Spermaceti, a Highly Regarded Oil

A peculiar oil found in the head of the sperm whale, spermaceti, was highly prized. The oil was waxy, and was commonly used in making candles. In fact, candles made of spermaceti were considered the best in the world, producing a bright clear flame without an excess of smoke.

Spermaceti was also used, distilled in liquid form, as an oil to fuel lamps. The main American whaling port, New Bedford, Massachusetts, was thus known as "The City That Lit the World."

When John Adams was the ambassador to Great Britain before serving as president he recorded in his diary a conversation about spermaceti he had with the British Prime Minister William Pitt. Adams, keen to promote the New England whaling industry, was trying to convince the British to import spermaceti sold by American whalers, which the British could use to fuel street lamps.

The British were not interested. In his diary, Adams wrote that he told Pitt, "the fat of the spermaceti whale gives the clearest and most beautiful flame of any substance that is known in nature, and we are surprised you prefer darkness, and consequent robberies, burglaries, and murders in your streets to receiving as a remittance our spermaceti oil."

Despite the failed sales pitch John Adams made in the late 1700s, the American whaling industry boomed in the early to mid-1800s. And spermaceti was a major component of that success.

Spermaceti could be refined into a lubricant that was ideal for precision machinery. The machine tools that made the growth of industry possible in the United States were lubricated, and essentially made possible, by oil derived from spermaceti.

Baleen, or "Whalebone"

The bones and teeth of various species of whales were used in a number of products, many of them common implements in a 19th century household. Whales are said to have produced “the plastic of the 1800s.”

The "bone" of the whale which was most commonly used wasn’t technically a bone, it was baleen, a hard material arrayed in large plates, like gigantic combs, in the mouths of some species of whales. The purpose of the baleen is to act as a sieve, catching tiny organisms in sea water, which the whale consumes as food.

As baleen was tough yet flexible, it could be used in a number of practical applications. And it became commonly known as "whalebone".

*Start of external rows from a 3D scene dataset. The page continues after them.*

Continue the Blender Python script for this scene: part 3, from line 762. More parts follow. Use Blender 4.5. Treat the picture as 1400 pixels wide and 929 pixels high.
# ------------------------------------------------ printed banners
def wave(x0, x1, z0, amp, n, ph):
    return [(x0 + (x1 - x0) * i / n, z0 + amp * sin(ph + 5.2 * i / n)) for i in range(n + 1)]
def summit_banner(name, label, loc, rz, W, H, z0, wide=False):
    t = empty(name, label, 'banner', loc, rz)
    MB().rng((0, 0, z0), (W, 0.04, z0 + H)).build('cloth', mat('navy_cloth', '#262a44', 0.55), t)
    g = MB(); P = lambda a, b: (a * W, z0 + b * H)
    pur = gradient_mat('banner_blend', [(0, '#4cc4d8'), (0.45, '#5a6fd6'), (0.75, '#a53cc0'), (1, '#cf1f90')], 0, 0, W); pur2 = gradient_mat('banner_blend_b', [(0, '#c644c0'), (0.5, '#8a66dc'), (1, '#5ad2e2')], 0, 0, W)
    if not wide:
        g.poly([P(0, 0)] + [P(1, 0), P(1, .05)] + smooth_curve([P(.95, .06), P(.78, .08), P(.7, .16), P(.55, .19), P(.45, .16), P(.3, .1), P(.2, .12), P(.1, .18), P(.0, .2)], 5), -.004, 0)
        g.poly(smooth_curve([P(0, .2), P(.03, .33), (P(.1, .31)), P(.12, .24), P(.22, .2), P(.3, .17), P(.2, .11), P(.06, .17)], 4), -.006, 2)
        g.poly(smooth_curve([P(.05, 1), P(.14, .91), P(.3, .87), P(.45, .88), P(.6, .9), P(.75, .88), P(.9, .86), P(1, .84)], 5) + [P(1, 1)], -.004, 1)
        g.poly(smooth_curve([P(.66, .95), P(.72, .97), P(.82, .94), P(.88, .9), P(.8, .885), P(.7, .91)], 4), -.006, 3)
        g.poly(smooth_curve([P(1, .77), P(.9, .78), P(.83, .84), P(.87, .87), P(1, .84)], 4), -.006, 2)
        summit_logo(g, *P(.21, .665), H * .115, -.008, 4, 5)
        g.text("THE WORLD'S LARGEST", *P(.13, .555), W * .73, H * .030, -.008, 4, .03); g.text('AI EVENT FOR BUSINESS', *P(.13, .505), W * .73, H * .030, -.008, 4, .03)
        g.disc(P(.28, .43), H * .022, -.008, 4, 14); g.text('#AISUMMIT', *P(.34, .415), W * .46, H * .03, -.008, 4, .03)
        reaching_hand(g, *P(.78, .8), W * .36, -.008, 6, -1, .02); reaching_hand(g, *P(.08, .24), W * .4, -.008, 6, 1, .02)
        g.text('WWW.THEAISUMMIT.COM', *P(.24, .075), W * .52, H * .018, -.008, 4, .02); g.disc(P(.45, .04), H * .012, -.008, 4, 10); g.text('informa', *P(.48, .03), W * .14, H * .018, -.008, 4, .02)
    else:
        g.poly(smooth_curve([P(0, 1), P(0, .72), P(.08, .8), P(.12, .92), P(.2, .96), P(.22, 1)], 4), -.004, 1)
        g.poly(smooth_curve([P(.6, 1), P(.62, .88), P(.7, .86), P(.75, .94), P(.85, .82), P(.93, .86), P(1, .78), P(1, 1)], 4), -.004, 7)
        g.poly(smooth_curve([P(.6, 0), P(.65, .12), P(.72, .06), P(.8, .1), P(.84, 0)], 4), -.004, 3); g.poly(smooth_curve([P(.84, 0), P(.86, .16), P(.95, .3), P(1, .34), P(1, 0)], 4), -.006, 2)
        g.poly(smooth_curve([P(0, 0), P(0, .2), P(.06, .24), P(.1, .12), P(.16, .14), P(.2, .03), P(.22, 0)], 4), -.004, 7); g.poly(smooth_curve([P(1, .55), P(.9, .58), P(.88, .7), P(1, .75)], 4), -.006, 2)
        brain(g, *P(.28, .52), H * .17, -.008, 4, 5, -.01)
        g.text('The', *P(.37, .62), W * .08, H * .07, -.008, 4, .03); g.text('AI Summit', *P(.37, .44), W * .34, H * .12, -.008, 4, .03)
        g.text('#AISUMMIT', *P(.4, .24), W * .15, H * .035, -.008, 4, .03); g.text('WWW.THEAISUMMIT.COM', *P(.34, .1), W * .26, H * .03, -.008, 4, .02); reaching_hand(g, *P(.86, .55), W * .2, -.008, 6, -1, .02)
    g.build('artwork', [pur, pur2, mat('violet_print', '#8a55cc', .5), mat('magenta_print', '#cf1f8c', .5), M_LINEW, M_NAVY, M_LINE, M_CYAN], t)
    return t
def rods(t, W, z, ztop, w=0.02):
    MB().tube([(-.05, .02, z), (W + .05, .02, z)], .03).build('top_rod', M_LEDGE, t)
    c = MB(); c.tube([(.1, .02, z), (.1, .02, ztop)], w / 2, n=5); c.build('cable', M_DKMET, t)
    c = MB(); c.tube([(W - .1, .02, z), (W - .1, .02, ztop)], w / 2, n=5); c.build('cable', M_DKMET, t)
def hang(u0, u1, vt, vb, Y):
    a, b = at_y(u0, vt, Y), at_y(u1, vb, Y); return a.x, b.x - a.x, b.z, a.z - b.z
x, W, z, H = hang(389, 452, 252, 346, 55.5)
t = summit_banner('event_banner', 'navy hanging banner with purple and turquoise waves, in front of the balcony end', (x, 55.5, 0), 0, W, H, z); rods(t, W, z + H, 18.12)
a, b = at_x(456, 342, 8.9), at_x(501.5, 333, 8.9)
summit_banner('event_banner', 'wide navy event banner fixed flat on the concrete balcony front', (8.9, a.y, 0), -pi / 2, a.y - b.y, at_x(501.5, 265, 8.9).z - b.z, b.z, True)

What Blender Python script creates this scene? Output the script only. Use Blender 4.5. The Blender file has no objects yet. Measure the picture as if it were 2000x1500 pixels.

Perhaps the most common use of whalebone was in the manufacture of corsets, which fashionable ladies in the 1800s wore to compress their waistlines. One typical corset advertisement from the 1800s proudly proclaims, "Real Whalebone Only Used."

Whalebone was also used for collar stays, buggy whips, and toys. Its flexibility even caused it to be used as the springs in early typewriters.

The comparison to plastic is apt. Think of common items which today might be made of plastic, and it's likely that similar items in the 1800s would have been made of whalebone.

Baleen whales do not have teeth. But the teeth of other whales, such as the sperm whale, would be used as ivory in such products as chess pieces, piano keys, or the handles of walking sticks. And, while scrimshaw is probably the best remembered use of whale's teeth, the intricate carvings were generally done by sailors to pass the time on whaling voyages and were not a mass production industry.